Top officials crisscrossed the Capitol over the past two days, giving urgent warnings that ISIS represented a threat “worse than Al Qaeda,” in the words of one State Department official, with the capability to create a sanctuary for global jihadists working to threaten American interests.

The self-declared Islamic State in Iraq and Syria is no longer merely a terrorist organization, a top State Department official told House and Senate lawmakers, but “a full-blown army seeking to establish a self-governing state through the Tigris and Euphrates Valley in what is now Syria and Iraq.”

“[ISIS] is Al Qaeda… in its doctrine, its ambition, and increasingly its threat to U.S. interests,” said Brett McGurk, Deputy Assistant Secretary of State for Iraq and Iran. ISIS is “targeting all Iraqis .. who disagree with its twisted vision of a 7th century caliphate.”

But while ISIS shares Al Qaeda’s ambitions, it shown that it can be even savvier, officials testified before the House and Senate foreign affairs committees this week.

“[ISIS] has proving to be… more effective in terms of organizing and developing a state structure than even core Al Qaeda, and that is why it is more than just a terrorist organization—it certainly doesn’t have the global reach in terms of terrorist capacity as core Al Qaeda, but it has the sophistication to develop what has really becoming a state-like sanctuary for a global jihadist movement,” McGurk said. “They’re a self-sustaining organization.”

These heightened warnings come even as The Daily Beast’s Jacob Siegel reported from Baghdad that internal divisions with the self-declared Islamic State threaten to tear it apart.

“ISIS loves the propaganda that makes it seem like the scariest group in the world. And ISIS really is as brutal as it claims to be, though not yet half as strong,” Siegel wrote.

That didn’t seem to stop top administration officials from magnifying the danger ISIS poses to American interests. Pentagon official Elissa Slotkin told senators Thursday that the U.S. had begun increasing surveillance flights in Iraq to some 50 per day to counter the ISIS threat.

“They are self-funded, they have control over significant territory, they are tested in battle, they are a serious threat. While we don’t assess right now that they are doing distinct homeland plotting… they are open about it, that they are coming for the U.S.,” Slotkin warned. “I don’t want that to fester.”

The ISIS threat was particularly potent, she said, because fighters with the organization were “very, very experience and war-tested.” Slotkin also said that a number of Western passport-holders have traveled to Syria to interact with ISIS, and that ISIS was conducting “active plotting in Europe.”
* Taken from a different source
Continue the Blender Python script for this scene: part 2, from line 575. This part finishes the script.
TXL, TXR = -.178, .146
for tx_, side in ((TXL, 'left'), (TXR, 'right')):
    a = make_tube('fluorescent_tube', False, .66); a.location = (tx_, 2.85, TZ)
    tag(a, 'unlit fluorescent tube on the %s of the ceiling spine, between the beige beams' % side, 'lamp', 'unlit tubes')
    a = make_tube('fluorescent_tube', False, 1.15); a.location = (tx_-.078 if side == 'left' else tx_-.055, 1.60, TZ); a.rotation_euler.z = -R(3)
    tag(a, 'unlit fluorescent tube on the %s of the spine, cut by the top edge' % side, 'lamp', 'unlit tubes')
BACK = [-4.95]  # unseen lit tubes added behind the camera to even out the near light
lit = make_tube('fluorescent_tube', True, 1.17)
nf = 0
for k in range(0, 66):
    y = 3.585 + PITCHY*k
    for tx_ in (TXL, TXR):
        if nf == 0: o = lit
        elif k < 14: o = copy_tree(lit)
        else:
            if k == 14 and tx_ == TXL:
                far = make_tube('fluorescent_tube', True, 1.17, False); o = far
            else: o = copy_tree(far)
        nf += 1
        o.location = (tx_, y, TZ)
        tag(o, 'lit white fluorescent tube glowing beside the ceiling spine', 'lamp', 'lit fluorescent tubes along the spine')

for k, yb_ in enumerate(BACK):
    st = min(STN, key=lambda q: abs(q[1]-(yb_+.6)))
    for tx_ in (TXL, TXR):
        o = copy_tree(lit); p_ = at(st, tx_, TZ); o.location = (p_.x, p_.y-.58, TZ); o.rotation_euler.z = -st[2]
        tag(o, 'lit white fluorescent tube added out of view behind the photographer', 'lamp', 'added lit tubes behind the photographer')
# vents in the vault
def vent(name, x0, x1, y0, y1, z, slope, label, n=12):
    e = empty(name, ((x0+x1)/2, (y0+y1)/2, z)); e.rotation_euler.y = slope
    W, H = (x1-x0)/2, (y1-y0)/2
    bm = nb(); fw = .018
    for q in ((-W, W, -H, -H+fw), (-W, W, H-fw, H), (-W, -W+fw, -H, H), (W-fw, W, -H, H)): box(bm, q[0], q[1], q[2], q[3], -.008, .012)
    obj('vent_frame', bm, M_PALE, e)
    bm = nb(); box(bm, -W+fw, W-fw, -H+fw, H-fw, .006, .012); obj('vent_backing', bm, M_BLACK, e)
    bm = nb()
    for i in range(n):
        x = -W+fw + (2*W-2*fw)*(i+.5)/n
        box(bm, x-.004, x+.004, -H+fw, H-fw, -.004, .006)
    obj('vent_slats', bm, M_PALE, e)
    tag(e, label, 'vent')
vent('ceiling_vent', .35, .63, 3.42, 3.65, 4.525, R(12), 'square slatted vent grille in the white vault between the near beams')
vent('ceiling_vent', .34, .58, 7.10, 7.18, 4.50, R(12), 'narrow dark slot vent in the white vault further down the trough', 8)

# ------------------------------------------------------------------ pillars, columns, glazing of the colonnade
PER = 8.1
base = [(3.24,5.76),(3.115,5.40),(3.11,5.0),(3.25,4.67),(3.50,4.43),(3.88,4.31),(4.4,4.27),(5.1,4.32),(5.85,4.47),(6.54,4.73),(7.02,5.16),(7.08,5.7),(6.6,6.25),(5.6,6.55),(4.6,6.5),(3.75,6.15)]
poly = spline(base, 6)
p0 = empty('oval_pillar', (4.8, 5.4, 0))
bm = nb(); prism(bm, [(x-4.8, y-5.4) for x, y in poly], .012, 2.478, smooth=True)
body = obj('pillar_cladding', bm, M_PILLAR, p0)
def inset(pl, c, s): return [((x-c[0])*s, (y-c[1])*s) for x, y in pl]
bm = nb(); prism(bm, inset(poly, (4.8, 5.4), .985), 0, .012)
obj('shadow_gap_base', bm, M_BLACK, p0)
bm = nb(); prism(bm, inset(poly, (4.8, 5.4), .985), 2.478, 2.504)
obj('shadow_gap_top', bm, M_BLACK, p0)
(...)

“In Baghdad jut this week, there was a suicide bombing—there was a German, there was an Australian. ISIS is able to funnel about 30 to 50 suicide bombers a month into Iraq. We assess almost all foreign fighters—it would be very easy for ISIL to funnel that cadre of dedicated suicide bombers” to other regional capitals, Europe, or even the U.S., McGurk told Senate lawmakers Thursday.

ISIS’ s stated intent, Slotkin told members of Congress, was “we’re coming for you, Barack Obama.”

But outside of the threat of terrorist attacks, ISIS’s actions in the Middle East could impact the United States by disrupting global energy markets.

“Iraq, through 2035, will account for 45 percent of all of the growth in oil energy exports. If Iraq were to collapse in a major civil war, the effects to our own economy here at home would be quite serious,” McGurk told the Senate Foreign Relations Committee. The resulting economic shocks, he said, would be “devastating.”